Monday, April 22, 2019

Imaginary News - A Failed Media Experiment

My sense is that everyday the political news gets more outlandish. Occasionally we hit what surely must be a high-water mark (say, Trump siding with Putin over his own intel community), but a few days later there's something new to be stunned about.

But is my sense correct? Or, is this merely me revealing my bias against the Trump administration?

I tried to imagine a concrete way of answering this question. One solution I came up with: pick a day of the presidency, say #97. Now, compare headlines and tweets from past administrations and Trump side-by-side. Ideally, you'd do this a number of times and a pattern should reveal itself.

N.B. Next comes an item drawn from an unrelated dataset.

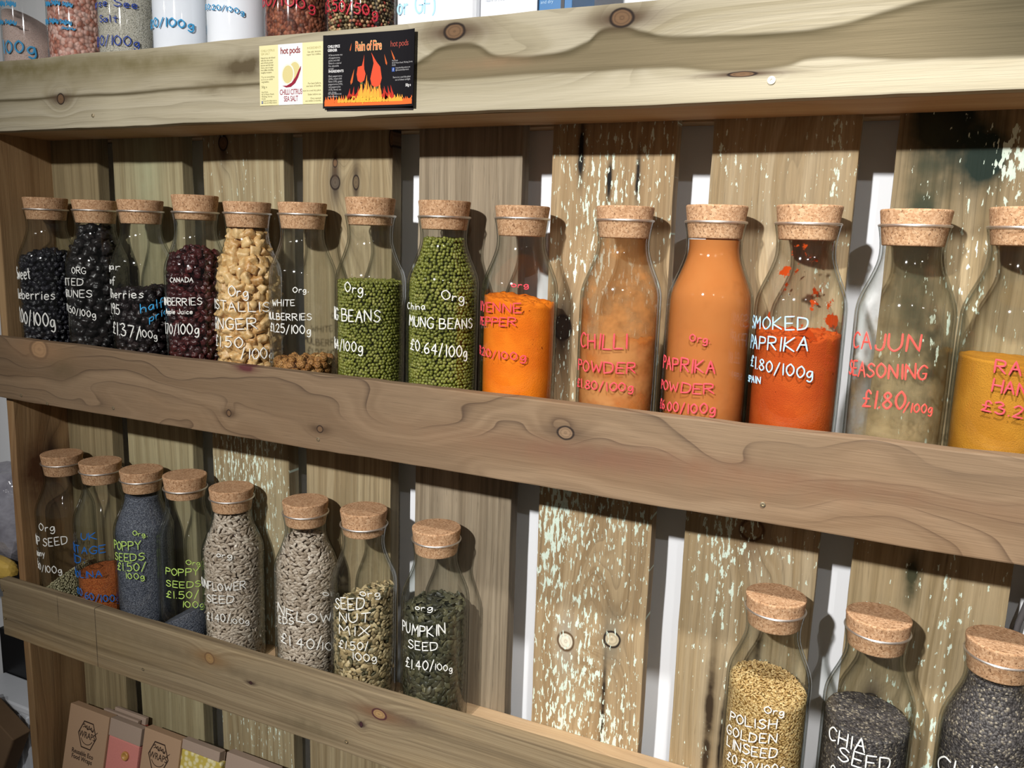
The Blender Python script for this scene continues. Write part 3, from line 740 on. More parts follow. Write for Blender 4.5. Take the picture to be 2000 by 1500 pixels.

Alas, I couldn't find a free news API that provided data going back more than a month. CNN, AP and Twitter all offer APIs, but none give access to the historic data I'd need to bring my idea to life.

I settled instead on Plan B. I used the conveniently named newsapi.org to build an Imaginary News site. That is, it picks a random day within the last 30 and searches the Washington Post and the Washington Times for Trump headlines. It then then generates a page substituting 'Hillary' and 'Clinton' for 'Donald' and 'Trump.'

You can try this for yourself here.

As a tool for detecting bias Imaginary News is a flop. It's little more than a political Rorschach test. If you think Trump is treated unfairly by the media, this tool proves the point. If you think this administration is generating scandals at an alarming rate, you'll see that too.

As a programming exercise, however, it was a worthy one. The newsapi.org API is easy to use and Just Works. There's no complicated setup or authentication, just signup and start making curl calls. You can see my code here.